>> BEGIN RECORDED DATA

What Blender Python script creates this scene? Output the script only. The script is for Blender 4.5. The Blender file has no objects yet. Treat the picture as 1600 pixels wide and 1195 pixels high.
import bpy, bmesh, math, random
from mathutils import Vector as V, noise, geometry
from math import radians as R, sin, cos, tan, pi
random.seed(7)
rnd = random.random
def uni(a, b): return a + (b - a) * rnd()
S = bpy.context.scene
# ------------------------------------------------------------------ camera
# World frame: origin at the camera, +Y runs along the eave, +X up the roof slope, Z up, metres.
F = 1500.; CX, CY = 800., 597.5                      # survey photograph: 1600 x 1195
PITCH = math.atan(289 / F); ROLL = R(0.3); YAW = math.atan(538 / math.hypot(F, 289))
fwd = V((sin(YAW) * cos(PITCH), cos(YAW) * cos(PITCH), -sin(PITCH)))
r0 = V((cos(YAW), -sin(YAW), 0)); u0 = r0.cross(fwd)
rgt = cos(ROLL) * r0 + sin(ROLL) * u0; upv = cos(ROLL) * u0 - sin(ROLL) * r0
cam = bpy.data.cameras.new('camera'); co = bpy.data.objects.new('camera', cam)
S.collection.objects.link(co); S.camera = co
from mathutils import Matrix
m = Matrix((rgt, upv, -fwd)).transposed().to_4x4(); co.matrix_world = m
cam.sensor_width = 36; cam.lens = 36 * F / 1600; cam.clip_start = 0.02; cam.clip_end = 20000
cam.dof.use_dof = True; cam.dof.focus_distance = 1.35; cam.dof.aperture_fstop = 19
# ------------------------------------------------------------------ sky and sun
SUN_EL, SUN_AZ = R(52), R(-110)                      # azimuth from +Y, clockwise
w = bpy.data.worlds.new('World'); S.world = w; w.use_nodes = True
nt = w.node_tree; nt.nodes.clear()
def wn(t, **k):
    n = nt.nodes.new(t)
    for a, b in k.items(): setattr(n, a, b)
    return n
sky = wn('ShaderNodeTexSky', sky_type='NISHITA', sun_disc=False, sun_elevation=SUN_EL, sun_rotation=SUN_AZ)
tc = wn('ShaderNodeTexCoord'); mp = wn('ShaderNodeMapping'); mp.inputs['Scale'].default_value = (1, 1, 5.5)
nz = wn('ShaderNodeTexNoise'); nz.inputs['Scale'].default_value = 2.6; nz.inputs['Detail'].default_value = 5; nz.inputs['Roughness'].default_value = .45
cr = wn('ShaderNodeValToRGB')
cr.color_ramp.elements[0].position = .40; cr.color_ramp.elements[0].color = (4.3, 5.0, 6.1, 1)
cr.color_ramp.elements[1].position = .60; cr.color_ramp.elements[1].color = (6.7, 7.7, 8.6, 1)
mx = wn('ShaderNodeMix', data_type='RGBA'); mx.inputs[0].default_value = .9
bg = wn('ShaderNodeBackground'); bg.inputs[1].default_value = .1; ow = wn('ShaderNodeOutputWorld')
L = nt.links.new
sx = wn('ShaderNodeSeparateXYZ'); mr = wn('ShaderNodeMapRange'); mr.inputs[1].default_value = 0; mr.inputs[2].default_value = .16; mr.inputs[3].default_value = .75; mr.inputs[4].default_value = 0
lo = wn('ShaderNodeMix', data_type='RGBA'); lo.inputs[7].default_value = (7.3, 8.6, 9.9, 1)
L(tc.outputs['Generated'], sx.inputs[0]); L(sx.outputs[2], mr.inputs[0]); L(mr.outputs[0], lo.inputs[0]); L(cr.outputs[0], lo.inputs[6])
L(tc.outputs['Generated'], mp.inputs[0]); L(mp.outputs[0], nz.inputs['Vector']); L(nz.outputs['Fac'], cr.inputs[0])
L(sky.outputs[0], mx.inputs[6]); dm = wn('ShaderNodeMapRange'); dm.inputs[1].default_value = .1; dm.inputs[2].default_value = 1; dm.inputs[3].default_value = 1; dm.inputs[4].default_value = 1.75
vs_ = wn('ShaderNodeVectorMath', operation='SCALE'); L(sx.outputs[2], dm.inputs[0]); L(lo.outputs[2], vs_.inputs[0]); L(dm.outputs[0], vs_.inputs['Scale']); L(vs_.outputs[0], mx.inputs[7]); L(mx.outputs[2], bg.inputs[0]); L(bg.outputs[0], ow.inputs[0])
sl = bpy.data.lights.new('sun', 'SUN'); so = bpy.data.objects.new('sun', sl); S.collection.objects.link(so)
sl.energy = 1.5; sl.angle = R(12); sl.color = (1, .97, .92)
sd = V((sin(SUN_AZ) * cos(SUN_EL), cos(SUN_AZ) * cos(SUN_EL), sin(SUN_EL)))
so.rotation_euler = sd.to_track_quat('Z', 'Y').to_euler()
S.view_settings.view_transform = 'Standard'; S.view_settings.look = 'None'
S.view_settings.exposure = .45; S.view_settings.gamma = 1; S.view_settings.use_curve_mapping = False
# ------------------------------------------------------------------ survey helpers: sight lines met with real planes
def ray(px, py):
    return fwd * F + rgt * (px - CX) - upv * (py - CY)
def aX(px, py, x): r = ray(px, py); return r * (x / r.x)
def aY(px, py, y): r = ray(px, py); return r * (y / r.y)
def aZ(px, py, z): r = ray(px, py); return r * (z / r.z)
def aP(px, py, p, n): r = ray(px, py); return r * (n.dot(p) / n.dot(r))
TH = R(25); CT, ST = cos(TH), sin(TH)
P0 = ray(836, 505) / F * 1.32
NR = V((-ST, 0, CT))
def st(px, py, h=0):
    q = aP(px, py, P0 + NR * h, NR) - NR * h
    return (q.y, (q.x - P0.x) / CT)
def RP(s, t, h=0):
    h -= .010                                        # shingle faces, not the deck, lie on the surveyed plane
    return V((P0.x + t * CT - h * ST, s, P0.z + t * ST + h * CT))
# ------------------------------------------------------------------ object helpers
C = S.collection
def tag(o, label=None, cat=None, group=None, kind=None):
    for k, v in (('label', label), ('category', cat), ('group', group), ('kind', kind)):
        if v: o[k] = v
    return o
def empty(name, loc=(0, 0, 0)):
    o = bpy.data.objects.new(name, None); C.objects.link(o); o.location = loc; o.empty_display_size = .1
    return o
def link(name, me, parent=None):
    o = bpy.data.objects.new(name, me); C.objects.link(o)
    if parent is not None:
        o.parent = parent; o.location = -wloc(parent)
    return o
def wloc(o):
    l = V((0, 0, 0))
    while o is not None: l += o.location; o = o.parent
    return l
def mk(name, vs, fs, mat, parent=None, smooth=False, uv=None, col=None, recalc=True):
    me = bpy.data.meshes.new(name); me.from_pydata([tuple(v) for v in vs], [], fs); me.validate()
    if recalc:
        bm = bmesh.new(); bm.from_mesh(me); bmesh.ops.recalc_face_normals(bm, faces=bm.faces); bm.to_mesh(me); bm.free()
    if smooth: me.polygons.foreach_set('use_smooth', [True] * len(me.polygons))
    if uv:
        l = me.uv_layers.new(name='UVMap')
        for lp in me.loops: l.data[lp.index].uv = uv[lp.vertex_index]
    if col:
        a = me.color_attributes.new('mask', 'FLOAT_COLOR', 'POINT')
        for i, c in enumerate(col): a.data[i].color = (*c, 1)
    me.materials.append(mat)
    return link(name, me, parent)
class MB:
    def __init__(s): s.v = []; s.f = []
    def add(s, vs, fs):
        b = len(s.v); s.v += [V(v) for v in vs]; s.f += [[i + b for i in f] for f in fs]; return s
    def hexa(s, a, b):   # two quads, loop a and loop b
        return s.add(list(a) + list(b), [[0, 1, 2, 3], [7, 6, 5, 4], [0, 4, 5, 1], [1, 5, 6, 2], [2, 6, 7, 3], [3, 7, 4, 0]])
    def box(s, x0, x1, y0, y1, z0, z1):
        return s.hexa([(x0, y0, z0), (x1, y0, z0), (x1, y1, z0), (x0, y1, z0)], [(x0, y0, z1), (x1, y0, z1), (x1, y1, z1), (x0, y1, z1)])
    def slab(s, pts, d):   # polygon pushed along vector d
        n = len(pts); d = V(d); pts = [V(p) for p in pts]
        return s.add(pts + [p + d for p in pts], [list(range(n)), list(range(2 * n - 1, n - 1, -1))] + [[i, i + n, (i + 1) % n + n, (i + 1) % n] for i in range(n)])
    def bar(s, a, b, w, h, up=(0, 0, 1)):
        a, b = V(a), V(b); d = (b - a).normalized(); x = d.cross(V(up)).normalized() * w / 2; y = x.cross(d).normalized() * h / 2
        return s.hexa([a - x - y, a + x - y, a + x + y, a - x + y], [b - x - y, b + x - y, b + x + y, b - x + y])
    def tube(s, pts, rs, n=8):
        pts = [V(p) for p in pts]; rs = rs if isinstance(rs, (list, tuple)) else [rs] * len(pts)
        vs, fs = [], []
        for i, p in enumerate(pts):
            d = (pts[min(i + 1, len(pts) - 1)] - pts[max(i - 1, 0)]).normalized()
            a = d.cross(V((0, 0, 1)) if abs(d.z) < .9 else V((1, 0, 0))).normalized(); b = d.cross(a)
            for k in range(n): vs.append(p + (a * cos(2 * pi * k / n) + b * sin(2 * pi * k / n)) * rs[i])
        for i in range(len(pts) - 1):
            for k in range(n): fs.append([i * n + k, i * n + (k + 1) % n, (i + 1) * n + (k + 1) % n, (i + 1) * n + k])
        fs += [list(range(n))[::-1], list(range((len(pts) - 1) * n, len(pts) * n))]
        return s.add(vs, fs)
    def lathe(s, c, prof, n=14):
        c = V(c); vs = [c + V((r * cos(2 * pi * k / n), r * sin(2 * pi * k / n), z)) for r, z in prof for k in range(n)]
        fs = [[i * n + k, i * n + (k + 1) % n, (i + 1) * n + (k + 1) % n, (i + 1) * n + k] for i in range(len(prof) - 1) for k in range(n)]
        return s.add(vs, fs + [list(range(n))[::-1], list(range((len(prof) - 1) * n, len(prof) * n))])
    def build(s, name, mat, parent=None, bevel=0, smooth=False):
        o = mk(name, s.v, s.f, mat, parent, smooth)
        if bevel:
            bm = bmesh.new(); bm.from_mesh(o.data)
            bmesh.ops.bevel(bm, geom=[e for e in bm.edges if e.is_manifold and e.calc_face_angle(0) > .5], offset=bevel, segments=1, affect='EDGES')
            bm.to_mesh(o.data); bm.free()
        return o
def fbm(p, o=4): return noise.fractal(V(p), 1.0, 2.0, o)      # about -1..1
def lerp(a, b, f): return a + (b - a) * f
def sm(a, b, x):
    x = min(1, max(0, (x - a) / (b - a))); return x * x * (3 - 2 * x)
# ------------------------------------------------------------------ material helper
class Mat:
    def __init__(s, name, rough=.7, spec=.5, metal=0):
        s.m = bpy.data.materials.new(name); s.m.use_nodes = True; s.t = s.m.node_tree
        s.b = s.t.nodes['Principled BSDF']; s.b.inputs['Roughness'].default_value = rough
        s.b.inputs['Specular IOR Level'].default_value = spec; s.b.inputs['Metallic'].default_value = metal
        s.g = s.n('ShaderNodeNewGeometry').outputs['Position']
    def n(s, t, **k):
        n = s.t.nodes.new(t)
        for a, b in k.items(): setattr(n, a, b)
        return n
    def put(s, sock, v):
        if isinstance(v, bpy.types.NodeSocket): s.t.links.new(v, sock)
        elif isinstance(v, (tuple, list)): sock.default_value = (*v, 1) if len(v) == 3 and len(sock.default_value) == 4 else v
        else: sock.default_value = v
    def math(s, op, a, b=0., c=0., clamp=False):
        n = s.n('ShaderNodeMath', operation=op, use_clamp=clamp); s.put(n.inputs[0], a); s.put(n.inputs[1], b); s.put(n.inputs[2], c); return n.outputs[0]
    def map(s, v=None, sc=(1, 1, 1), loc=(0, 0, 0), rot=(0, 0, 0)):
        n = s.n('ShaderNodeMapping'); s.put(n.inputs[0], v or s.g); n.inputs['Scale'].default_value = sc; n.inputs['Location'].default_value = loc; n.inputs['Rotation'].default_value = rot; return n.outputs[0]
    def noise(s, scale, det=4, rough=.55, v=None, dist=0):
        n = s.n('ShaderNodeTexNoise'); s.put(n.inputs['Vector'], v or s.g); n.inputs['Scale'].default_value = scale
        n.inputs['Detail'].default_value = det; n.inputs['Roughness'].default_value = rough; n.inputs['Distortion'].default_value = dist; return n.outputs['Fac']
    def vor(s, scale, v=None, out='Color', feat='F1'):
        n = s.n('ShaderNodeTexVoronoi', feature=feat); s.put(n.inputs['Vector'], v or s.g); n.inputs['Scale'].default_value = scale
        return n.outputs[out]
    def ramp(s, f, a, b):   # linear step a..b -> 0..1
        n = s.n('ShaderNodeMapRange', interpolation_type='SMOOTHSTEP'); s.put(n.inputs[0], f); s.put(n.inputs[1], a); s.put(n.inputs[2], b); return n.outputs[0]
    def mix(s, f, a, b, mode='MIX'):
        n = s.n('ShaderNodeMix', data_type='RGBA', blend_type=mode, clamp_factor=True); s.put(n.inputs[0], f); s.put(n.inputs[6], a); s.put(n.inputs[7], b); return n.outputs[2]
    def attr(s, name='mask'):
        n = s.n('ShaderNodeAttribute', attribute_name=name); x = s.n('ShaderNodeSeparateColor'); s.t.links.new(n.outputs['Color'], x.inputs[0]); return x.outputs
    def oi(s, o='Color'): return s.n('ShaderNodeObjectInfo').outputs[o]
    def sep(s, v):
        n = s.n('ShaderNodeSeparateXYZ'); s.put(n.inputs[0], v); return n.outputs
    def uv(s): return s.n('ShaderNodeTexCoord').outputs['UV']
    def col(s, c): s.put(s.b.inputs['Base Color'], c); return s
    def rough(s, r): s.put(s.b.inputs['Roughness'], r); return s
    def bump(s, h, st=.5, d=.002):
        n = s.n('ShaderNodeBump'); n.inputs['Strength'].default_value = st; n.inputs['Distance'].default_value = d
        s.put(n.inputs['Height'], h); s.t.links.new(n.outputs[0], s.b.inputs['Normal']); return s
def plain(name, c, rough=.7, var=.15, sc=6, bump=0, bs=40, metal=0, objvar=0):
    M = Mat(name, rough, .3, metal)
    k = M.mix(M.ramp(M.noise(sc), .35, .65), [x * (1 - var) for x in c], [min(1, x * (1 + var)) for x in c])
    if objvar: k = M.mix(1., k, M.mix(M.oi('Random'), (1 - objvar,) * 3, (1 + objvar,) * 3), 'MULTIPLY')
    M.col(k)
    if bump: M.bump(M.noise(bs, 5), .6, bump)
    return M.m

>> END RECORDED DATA

Each line that has the word "scene" should be copied.

What Blender Python script creates this scene? Output the script only. The script is for Blender 4.5. The Blender file has no objects yet. Treat the picture as 1600 pixels wide and 1195 pixels high.
S = bpy.context.scene